═════ Extracted material

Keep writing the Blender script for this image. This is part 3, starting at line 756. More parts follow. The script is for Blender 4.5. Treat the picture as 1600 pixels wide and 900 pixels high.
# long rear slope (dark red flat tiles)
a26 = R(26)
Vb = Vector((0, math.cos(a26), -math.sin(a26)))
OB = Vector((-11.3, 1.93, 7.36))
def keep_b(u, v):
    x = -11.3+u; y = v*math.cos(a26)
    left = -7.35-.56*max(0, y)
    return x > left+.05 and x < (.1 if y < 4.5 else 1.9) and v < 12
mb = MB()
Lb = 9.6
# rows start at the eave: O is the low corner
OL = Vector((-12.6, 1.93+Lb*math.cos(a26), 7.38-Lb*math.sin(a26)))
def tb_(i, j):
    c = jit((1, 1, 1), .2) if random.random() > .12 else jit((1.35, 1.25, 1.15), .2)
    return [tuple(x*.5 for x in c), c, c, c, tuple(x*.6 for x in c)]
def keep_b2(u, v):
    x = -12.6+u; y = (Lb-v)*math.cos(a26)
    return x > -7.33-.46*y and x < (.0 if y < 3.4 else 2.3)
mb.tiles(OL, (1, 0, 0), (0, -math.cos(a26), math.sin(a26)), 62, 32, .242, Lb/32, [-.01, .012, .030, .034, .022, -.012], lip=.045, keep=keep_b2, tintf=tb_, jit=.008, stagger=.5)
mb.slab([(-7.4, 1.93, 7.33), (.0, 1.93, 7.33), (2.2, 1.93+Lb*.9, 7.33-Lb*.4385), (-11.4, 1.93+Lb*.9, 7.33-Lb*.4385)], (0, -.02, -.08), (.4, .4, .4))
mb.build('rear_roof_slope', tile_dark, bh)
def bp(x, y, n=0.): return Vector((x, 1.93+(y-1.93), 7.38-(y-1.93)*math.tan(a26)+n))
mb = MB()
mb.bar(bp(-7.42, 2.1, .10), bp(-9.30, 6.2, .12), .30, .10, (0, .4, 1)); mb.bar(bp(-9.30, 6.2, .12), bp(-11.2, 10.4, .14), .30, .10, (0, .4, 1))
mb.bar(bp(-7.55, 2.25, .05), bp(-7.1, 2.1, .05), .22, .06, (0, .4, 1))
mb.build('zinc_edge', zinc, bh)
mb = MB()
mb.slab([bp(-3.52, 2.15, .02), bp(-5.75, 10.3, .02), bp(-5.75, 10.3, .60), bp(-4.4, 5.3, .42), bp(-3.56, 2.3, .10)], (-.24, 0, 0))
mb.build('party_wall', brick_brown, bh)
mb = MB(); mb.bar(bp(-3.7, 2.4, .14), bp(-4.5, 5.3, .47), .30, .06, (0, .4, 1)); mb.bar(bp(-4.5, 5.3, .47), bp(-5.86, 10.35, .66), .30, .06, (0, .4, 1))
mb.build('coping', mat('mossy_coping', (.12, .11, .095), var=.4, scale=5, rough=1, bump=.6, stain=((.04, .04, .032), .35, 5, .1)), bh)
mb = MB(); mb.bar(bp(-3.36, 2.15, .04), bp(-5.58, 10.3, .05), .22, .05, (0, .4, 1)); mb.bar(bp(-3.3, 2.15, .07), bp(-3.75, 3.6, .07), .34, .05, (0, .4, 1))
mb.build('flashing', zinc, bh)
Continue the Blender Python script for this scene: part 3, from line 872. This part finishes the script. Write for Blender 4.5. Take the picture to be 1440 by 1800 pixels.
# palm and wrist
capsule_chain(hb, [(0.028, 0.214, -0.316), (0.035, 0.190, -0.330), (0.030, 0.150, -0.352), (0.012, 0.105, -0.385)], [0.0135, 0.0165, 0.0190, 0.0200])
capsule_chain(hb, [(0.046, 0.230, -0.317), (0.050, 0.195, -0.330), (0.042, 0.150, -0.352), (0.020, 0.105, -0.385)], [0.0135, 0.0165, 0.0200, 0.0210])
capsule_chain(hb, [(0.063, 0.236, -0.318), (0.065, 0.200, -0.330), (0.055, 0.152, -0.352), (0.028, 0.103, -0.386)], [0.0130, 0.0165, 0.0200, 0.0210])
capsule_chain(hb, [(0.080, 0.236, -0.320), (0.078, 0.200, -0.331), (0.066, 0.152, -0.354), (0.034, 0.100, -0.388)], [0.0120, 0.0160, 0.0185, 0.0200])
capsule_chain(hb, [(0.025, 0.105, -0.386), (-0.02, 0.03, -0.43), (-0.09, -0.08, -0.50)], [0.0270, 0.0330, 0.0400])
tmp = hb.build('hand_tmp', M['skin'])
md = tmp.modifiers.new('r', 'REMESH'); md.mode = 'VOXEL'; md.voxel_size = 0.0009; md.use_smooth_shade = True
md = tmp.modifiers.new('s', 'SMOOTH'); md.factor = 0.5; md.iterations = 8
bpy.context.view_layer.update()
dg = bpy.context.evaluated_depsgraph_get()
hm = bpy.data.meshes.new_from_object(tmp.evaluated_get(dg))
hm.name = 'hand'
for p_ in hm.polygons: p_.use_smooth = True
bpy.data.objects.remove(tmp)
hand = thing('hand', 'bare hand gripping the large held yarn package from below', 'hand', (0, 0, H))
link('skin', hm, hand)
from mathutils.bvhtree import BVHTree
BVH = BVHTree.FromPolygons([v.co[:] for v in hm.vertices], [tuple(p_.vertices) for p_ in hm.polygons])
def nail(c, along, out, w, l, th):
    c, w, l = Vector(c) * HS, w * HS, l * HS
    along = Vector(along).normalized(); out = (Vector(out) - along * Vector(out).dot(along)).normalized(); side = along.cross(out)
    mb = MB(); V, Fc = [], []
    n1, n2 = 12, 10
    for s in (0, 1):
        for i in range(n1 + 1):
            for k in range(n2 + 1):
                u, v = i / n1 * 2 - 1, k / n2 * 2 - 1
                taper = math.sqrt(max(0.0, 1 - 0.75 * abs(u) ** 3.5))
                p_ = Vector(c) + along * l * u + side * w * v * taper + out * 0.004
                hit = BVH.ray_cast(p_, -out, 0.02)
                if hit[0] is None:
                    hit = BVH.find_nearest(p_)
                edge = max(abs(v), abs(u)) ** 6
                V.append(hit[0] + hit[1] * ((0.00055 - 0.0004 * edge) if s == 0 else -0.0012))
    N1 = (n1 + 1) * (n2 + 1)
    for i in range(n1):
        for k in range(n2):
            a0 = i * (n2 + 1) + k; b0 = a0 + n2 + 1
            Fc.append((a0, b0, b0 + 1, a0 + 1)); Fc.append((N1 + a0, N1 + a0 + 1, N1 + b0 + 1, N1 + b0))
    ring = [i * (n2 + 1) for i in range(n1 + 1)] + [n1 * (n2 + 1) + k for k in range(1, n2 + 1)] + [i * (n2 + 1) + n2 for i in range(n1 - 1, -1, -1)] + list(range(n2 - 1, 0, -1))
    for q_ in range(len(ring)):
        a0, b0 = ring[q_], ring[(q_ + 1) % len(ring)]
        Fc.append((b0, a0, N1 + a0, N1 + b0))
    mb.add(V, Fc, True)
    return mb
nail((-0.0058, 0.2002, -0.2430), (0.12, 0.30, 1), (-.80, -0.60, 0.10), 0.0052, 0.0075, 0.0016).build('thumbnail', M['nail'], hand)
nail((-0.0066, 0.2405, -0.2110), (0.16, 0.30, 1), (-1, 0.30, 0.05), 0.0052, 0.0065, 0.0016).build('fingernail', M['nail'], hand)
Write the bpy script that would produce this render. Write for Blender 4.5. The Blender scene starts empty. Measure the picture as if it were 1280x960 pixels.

══════════

| Exercise requirements |
Isolate the lines that hold the word "build" and copy all of them.

| Complete output |
mb.build('rear_roof_slope', tile_dark, bh)
mb.build('zinc_edge', zinc, bh)
mb.build('party_wall', brick_brown, bh)
mb.build('coping', mat('mossy_coping', (.12, .11, .095), var=.4, scale=5, rough=1, bump=.6, stain=((.04, .04, .032), .35, 5, .1)), bh)
mb.build('flashing', zinc, bh)
tmp = hb.build('hand_tmp', M['skin'])
nail((-0.0058, 0.2002, -0.2430), (0.12, 0.30, 1), (-.80, -0.60, 0.10), 0.0052, 0.0075, 0.0016).build('thumbnail', M['nail'], hand)
nail((-0.0066, 0.2405, -0.2110), (0.16, 0.30, 1), (-1, 0.30, 0.05), 0.0052, 0.0065, 0.0016).build('fingernail', M['nail'], hand)